STATED EXERCISE
Collect each line containing "with".

╭─ MATERIAL FOR THE TASK

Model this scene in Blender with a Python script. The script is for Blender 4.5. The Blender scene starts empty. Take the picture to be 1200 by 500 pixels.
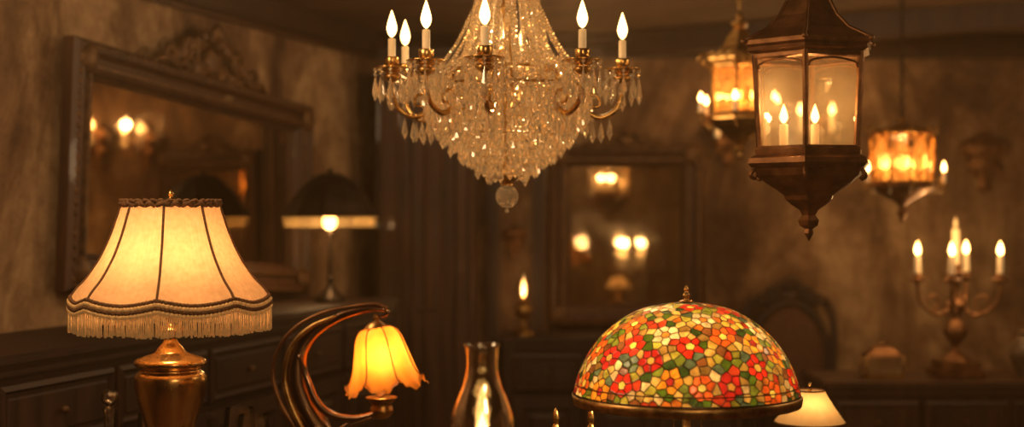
import bpy, math, random
import numpy as np
from mathutils import Vector, Matrix
import bmesh
random.seed(7); rng=np.random.RandomState(5)
pi=math.pi; sin=math.sin; cos=math.cos
EYE=1.5; CEIL=2.32; TBL=0.80
# ------------------------------------------------------------------ materials
MATS={}
def newmat(name):
    m=bpy.data.materials.new(name); m.use_nodes=True
    nt=m.node_tree; nt.nodes.clear(); MATS[name]=m
    o=nt.nodes.new('ShaderNodeOutputMaterial')
    return m,nt,o
def N(nt,t,**kw):
    n=nt.nodes.new(t)
    for k,v in kw.items():
        if k in n.inputs: n.inputs[k].default_value=v
        else: setattr(n,k,v)
    return n
def ramp(nt,stops):
    r=nt.nodes.new('ShaderNodeValToRGB'); e=r.color_ramp.elements
    while len(e)<len(stops): e.new(0.5)
    for i,(p,c) in enumerate(stops):
        e[i].position=p; e[i].color=(c[0],c[1],c[2],1)
    return r
def surf(name,c1,c2,scale=6,rough=0.6,metal=0,bump=0.1,stretch=(1,1,1),detail=6,lo=.35,hi=.65,rough2=None,emit=None,coat=0):
    m,nt,o=newmat(name); L=nt.links.new
    tc=N(nt,'ShaderNodeTexCoord'); mp=N(nt,'ShaderNodeMapping'); mp.inputs['Scale'].default_value=stretch
    L(tc.outputs['Object'],mp.inputs['Vector'])
    no=N(nt,'ShaderNodeTexNoise',Scale=scale,Detail=detail,Roughness=.6); L(mp.outputs[0],no.inputs['Vector'])
    r=ramp(nt,[(lo,c1),(hi,c2)]); L(no.outputs['Fac'],r.inputs[0])
    p=N(nt,'ShaderNodeBsdfPrincipled',Roughness=rough,Metallic=metal)
    if coat: p.inputs['Coat Weight'].default_value=coat
    L(r.outputs[0],p.inputs['Base Color'])
    if rough2 is not None:
        mr=N(nt,'ShaderNodeMapRange'); mr.inputs['To Min'].default_value=rough; mr.inputs['To Max'].default_value=rough2
        L(no.outputs['Fac'],mr.inputs['Value']); L(mr.outputs[0],p.inputs['Roughness'])
    if bump:
        b=N(nt,'ShaderNodeBump',Strength=bump,Distance=.01); L(no.outputs['Fac'],b.inputs['Height']); L(b.outputs[0],p.inputs['Normal'])
    if emit:
        p.inputs['Emission Color'].default_value=(*emit[0],1); p.inputs['Emission Strength'].default_value=emit[1]
    L(p.outputs[0],o.inputs[0]); return m
surf('wood',(.034,.013,.005),(.10,.038,.014),scale=5,rough=.42,bump=.08,stretch=(6,6,.6),rough2=.6,coat=.1)
surf('wood_dark',(.018,.007,.003),(.05,.019,.008),scale=5,rough=.45,bump=.08,stretch=(5,5,.7),rough2=.65)
surf('gilt_wood',(.06,.028,.010),(.20,.095,.033),scale=30,rough=.4,metal=.35,bump=.3,rough2=.6)
surf('brass',(.55,.31,.09),(.75,.47,.17),scale=14,rough=.17,metal=1,bump=.04,rough2=.35)
surf('brass_old',(.28,.15,.045),(.6,.36,.12),scale=40,rough=.28,metal=1,bump=.15,rough2=.5)
surf('copper_old',(.15,.065,.028),(.36,.17,.07),scale=22,rough=.35,metal=.9,bump=.2,rough2=.6)
surf('bronze_shiny',(.16,.085,.05),(.42,.26,.16),scale=10,rough=.14,metal=1,bump=.03,rough2=.3)
surf('iron_dark',(.015,.010,.007),(.05,.03,.018),scale=20,rough=.4,metal=.7,bump=.1)
surf('candle_wax',(.6,.42,.2),(.8,.6,.33),scale=10,rough=.5,bump=0,emit=((1,.6,.25),.2))
surf('trim_brown',(.11,.045,.016),(.26,.12,.042),scale=260,rough=.8,bump=.6)
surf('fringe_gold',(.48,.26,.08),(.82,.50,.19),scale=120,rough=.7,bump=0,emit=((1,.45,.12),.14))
surf('upholstery',(.07,.03,.018),(.13,.06,.03),scale=40,rough=.9,bump=.2)
surf('ceramic',(.08,.05,.03),(.2,.13,.08),scale=9,rough=.3,bump=.05)
surf('ceiling_mat',(.09,.045,.02),(.19,.10,.046),scale=2.2,rough=.9,bump=.3)
surf('floor_mat',(.03,.014,.007),(.08,.04,.02),scale=3,rough=.4,bump=.1,stretch=(8,.7,1))
# plaster with stains
def plaster(name,a,b,c):
    m,nt,o=newmat(name); L=nt.links.new
    tc=N(nt,'ShaderNodeTexCoord')
    mp=N(nt,'ShaderNodeMapping'); mp.inputs['Scale'].default_value=(1,1,.45); L(tc.outputs['Object'],mp.inputs[0])
    n1=N(nt,'ShaderNodeTexNoise',Scale=2.1,Detail=8,Roughness=.68,Distortion=.8); L(mp.outputs[0],n1.inputs['Vector'])
    n2=N(nt,'ShaderNodeTexNoise',Scale=9,Detail=8,Roughness=.7); L(tc.outputs['Object'],n2.inputs['Vector'])
    r=ramp(nt,[(.38,a),(.5,b),(.60,c)]); L(n1.outputs['Fac'],r.inputs[0])
    r2=ramp(nt,[(.36,(.45,.36,.28)),(.6,(1,1,1))]); L(n2.outputs['Fac'],r2.inputs[0])
    mx=N(nt,'ShaderNodeMix',data_type='RGBA',blend_type='MULTIPLY'); mx.inputs[0].default_value=.85
    L(r.outputs[0],mx.inputs[6]); L(r2.outputs[0],mx.inputs[7])
    p=N(nt,'ShaderNodeBsdfPrincipled',Roughness=.85); L(mx.outputs[2],p.inputs['Base Color'])
    b_=N(nt,'ShaderNodeBump',Strength=.35,Distance=.02); L(n2.outputs['Fac'],b_.inputs['Height']); L(b_.outputs[0],p.inputs['Normal'])
    L(p.outputs[0],o.inputs[0])
plaster('plaster',(.10,.048,.021),(.26,.145,.07),(.50,.33,.18))
# emissive flame
def emis(name,col,s):
    m,nt,o=newmat(name); e=N(nt,'ShaderNodeEmission',Color=(*col,1),Strength=s); nt.links.new(e.outputs[0],o.inputs[0])
emis('flame',(1,.56,.18),8); emis('flame_soft',(1,.56,.18),8); emis('flame_hot',(1,.50,.14),20)
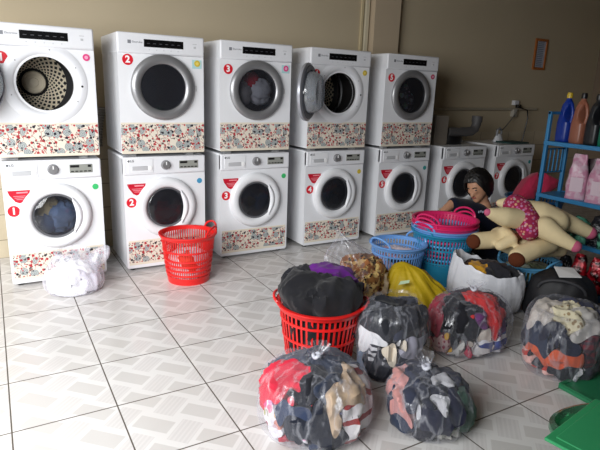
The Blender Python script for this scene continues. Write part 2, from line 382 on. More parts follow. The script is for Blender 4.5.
def washer(x, num, label, dot):
    root = thing('washing_machine', label, 'washing machine', (x + 0.3, 0, 0), 0, 'front loading washing machines along the wall')
    H = 0.85; cz = 0.475
    cabinet(0.85, cz, 0.15, 0.54, 0.025).build('cabinet', WHITE, root, bevel=0.012, seg=3)
    for sx in (-0.25, 0.25):
        for sy in (0.06, 0.48): MB().lathe([(0.02, 0), (0.024, 0.01), (0.018, 0.03)], 12, (sx, sy, 0), cap0=True).build('foot', DARK, root)
    cp = MB().box(-0.3, 0.3, -0.014, 0.03, 0.722, 0.85).build('control_panel', PANELW, root, bevel=0.01, seg=3)
    dr = MB().box(-0.27, -0.09, -0.017, 0.0, 0.737, 0.835).build('detergent_drawer', WHITE, cp, bevel=0.003)
    MB().box(-0.24, -0.13, -0.021, -0.01, 0.755, 0.785).build('drawer_grip', plain('grip_grey', (186, 187, 190), 0.5), cp, bevel=0.004)
    MB().lathe([(0.016, -0.014), (0.016, -0.022), (0.0001, -0.023)], 16, (-0.115, 0, 0.77), axis='y').build('indicator', WTXT, cp)
    MB().lathe([(0.035, -0.012), (0.034, -0.02), (0.027, -0.03), (0.027, -0.036), (0.0001, -0.037)], 28, (0.0, 0, 0.787), axis='y').build('dial', SILVER, cp)
    MB().box(-0.003, 0.003, -0.04, -0.036, 0.79, 0.812).build('dial_mark', WTXT, cp)
    ds = MB().box(0.1, 0.245, -0.0165, -0.012, 0.757, 0.815).build('display', LCD, cp, bevel=0.002)
    mb = MB().box(0.105, 0.16, -0.019, -0.0165, 0.795, 0.81).box(0.215, 0.235, -0.019, -0.0165, 0.795, 0.81)
    for k in range(5): mb.box(0.108 + k * 0.027, 0.126 + k * 0.027, -0.019, -0.0165, 0.765, 0.772)
    mb.build('display_segment', DARK, cp, smooth=False)
    lg = MB().lathe([(0.008, -0.0175), (0.0001, -0.0185)], 16, (-0.262, 0, 0.822), axis='y')
    lg2 = text_mb('LG', 0.022, -0.238, 0.822, -0.0182, 0.0004); lg.add(lg2.v, lg2.f); lg.build('logo', GTXT, cp, smooth=False)
    # door
    d = MB().lathe([(0.222, 0.0), (0.221, -0.018), (0.21, -0.034), (0.19, -0.042), (0.165, -0.040), (0.152, -0.030), (0.147, -0.012), (0.147, 0.01)], 56, (0, 0, cz), axis='y').build('door', WHITE, root)
    MB().lathe([(0.15, -0.026), (0.135, -0.021), (0.134, 0.01)], 48, (0, 0, cz), axis='y').build('door_seal', RUBBER, d)
    MB().lathe([(0.14, -0.02), (0.13, -0.026), (0.08, -0.032), (0.0001, -0.034)], 40, (0, 0, cz), axis='y').build('door_glass', GLASS, d)
    # crescent handle on the right of the window
    P = []
    for i in range(17):
        a = math.radians(-52 + 104 * i / 16); wd = 0.042 * (1 - ((i - 8) / 8.0) ** 2) ** 0.5 + 0.002
        ro = 0.158; row = []
        for k in range(7):
            s = k / 6.0; rr = ro - wd * s; row.append((rr * math.cos(a) + 0.004, -0.039 - 0.014 * math.sin(PI * s) , cz + rr * math.sin(a)))
        P.append(row)
    MB().grid(P).build('door_handle', PANELW, d)
    MB().lathe([(0.15, 0.0), (0.148, 0.08), (0.225, 0.09), (0.235, 0.14), (0.235, 0.40), (0.0001, 0.41)], 40, (0, 0, cz), axis='y').build('drum', DRUM, root)
    band(root, 0.05, 0.236, -0.285, 0.285)
    number_sticker(root, -0.25, 0.522, num)
    lb = MB().add([(x_, -y_, z_) for y_ in (0.0015,) for x_, z_ in ((-0.276, 0.657), (-0.145, 0.657), (-0.152, 0.63), (-0.185, 0.585), (-0.21, 0.572), (-0.235, 0.583), (-0.268, 0.63))], [tuple(range(7))]).build('warranty_label', plain('crimson_label', (198, 16, 44), 0.4, var=0.04), root, smooth=False)
    mb = MB().box(-0.225, -0.16, -0.0026, -0.0015, 0.638, 0.647)
    for k, (a, b) in enumerate(((-0.245, -0.175), (-0.238, -0.182), (-0.228, -0.192))): mb.box(a, b, -0.0024, -0.0015, 0.618 - k * 0.011, 0.622 - k * 0.011)
    mb.build('label_print', plain('pale_print', (236, 150, 160), 0.5), lb, smooth=False)
    if dot: disc(MB(), 0.258, 0.655, 0.02, 0.0).build('dot_sticker', plain('dot_' + dot, DOTC[dot], 0.4), root)
    return root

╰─

TASK SOLUTION
Model this scene in Blender with a Python script. The script is for Blender 4.5. The Blender scene starts empty. Take the picture to be 1200 by 500 pixels.
# plaster with stains